◆ **WORK TO DO**
Locate the lines that hold the string "this". Copy every such line.

◆ **RECORDS PROVIDED**

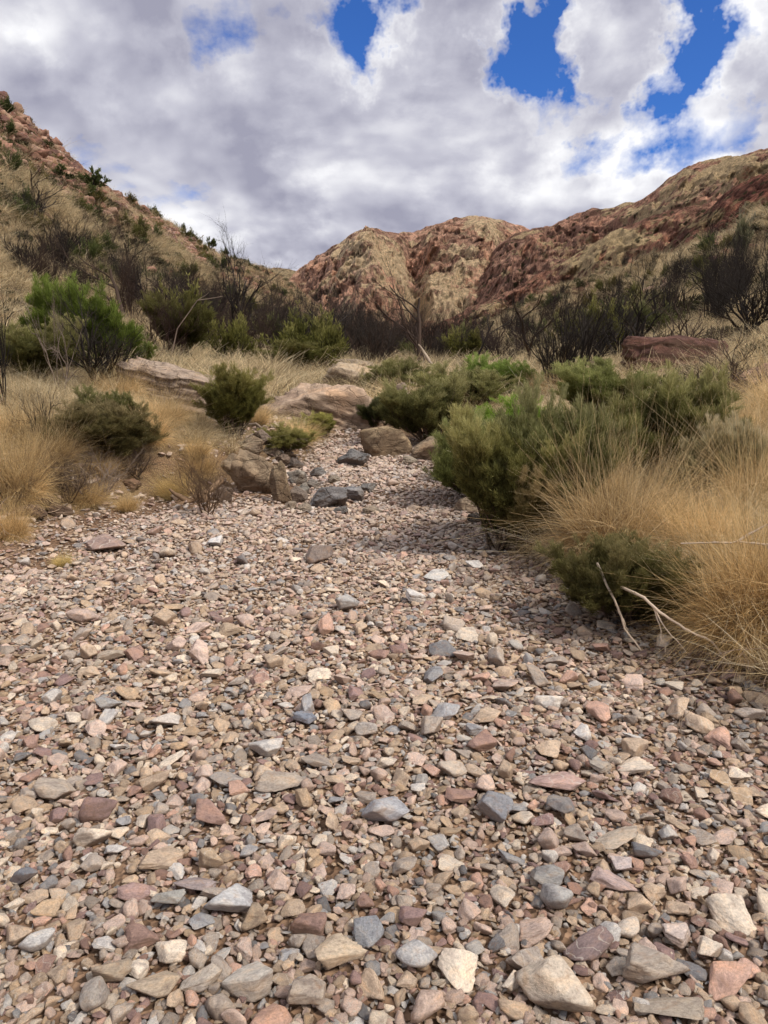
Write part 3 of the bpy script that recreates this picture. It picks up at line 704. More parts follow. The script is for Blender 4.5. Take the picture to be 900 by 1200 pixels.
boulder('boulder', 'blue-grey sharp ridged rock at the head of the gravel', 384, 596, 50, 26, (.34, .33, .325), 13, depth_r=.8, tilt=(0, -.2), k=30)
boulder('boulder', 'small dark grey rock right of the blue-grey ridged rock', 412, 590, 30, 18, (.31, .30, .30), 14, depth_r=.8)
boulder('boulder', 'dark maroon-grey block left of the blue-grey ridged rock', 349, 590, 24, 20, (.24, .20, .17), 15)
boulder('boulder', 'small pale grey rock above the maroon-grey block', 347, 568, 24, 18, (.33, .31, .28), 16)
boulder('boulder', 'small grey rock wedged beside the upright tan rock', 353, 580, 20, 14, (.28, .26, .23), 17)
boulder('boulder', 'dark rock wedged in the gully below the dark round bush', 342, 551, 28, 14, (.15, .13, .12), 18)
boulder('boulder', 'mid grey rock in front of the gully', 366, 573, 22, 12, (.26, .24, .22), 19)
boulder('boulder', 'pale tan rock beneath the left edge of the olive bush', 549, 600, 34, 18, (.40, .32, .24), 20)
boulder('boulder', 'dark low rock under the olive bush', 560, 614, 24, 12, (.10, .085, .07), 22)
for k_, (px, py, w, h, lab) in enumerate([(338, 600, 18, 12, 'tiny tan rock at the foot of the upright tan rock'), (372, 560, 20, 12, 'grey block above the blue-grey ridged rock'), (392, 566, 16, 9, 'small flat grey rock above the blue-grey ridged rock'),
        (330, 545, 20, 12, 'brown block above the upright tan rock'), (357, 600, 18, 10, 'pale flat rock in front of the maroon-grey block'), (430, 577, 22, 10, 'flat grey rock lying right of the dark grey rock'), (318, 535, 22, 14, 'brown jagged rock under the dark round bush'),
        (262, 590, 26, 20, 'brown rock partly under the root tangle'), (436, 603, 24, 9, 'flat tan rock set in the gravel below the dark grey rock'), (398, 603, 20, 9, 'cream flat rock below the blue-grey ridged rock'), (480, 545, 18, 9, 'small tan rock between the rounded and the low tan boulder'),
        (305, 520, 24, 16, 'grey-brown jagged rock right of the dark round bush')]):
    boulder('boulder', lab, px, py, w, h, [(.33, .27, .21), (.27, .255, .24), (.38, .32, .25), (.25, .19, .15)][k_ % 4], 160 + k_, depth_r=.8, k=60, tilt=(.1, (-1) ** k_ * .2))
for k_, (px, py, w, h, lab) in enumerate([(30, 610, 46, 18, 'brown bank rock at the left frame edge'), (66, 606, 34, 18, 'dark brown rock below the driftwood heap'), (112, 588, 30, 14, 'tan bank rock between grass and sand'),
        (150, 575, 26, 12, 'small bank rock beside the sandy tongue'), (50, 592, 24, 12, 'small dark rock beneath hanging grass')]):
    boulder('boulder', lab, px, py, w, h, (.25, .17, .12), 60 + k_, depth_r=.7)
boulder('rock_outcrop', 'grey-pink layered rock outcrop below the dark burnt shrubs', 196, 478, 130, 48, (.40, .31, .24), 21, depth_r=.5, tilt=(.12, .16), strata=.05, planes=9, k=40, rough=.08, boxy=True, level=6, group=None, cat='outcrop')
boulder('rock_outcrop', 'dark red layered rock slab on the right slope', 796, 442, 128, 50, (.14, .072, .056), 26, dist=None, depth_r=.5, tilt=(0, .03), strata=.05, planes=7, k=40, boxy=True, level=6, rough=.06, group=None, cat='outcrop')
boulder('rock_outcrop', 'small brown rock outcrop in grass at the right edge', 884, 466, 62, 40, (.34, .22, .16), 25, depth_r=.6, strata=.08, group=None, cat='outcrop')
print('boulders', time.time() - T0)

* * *

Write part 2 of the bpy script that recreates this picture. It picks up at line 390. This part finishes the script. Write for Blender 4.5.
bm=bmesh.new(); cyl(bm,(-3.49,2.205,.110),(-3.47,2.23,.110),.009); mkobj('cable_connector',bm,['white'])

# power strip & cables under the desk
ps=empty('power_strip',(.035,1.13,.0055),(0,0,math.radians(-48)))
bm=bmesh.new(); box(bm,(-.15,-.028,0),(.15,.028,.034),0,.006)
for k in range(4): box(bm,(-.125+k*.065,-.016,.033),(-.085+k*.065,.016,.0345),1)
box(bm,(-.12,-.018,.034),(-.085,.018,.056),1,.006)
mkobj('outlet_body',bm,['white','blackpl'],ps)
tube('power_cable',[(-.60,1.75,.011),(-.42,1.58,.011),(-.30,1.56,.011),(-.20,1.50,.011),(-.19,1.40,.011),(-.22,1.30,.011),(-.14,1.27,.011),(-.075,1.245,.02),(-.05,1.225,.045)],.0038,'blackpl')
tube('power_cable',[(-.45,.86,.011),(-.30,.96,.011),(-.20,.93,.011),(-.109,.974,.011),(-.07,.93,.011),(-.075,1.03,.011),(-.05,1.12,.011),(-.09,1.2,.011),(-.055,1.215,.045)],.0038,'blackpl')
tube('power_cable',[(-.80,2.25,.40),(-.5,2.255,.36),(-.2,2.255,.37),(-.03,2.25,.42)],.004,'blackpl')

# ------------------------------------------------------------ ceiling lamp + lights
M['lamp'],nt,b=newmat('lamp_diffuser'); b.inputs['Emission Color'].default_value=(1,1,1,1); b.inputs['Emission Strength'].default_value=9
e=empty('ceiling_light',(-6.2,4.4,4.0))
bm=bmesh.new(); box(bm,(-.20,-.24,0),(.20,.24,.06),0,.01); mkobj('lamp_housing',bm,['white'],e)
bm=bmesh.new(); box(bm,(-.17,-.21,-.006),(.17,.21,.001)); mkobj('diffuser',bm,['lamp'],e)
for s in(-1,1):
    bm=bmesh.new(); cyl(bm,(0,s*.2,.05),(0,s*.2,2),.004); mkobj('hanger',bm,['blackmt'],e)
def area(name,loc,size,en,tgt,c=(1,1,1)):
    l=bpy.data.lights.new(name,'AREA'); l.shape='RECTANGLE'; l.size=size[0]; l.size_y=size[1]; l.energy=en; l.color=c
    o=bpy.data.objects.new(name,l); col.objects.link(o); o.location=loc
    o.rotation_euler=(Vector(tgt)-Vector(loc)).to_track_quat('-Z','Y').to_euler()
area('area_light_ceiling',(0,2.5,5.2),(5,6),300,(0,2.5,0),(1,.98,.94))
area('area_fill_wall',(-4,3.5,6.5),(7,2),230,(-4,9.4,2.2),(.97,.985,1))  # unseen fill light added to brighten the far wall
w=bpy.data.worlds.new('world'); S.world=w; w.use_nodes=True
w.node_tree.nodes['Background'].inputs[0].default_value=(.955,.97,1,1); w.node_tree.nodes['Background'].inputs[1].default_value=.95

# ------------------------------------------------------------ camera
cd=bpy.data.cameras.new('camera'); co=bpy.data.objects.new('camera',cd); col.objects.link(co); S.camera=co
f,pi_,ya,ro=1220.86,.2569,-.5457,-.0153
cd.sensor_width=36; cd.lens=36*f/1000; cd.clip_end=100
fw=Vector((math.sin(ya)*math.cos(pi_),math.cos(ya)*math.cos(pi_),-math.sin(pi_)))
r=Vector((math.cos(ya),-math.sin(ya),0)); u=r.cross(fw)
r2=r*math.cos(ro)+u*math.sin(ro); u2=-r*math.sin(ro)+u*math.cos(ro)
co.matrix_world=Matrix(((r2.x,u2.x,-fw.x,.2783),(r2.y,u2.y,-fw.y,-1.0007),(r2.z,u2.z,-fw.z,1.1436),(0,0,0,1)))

◆ **TASK OUTPUT**
Write part 3 of the bpy script that recreates this picture. It picks up at line 704. More parts follow. The script is for Blender 4.5. Take the picture to be 900 by 1200 pixels.
Write part 2 of the bpy script that recreates this picture. It picks up at line 390. This part finishes the script. Write for Blender 4.5.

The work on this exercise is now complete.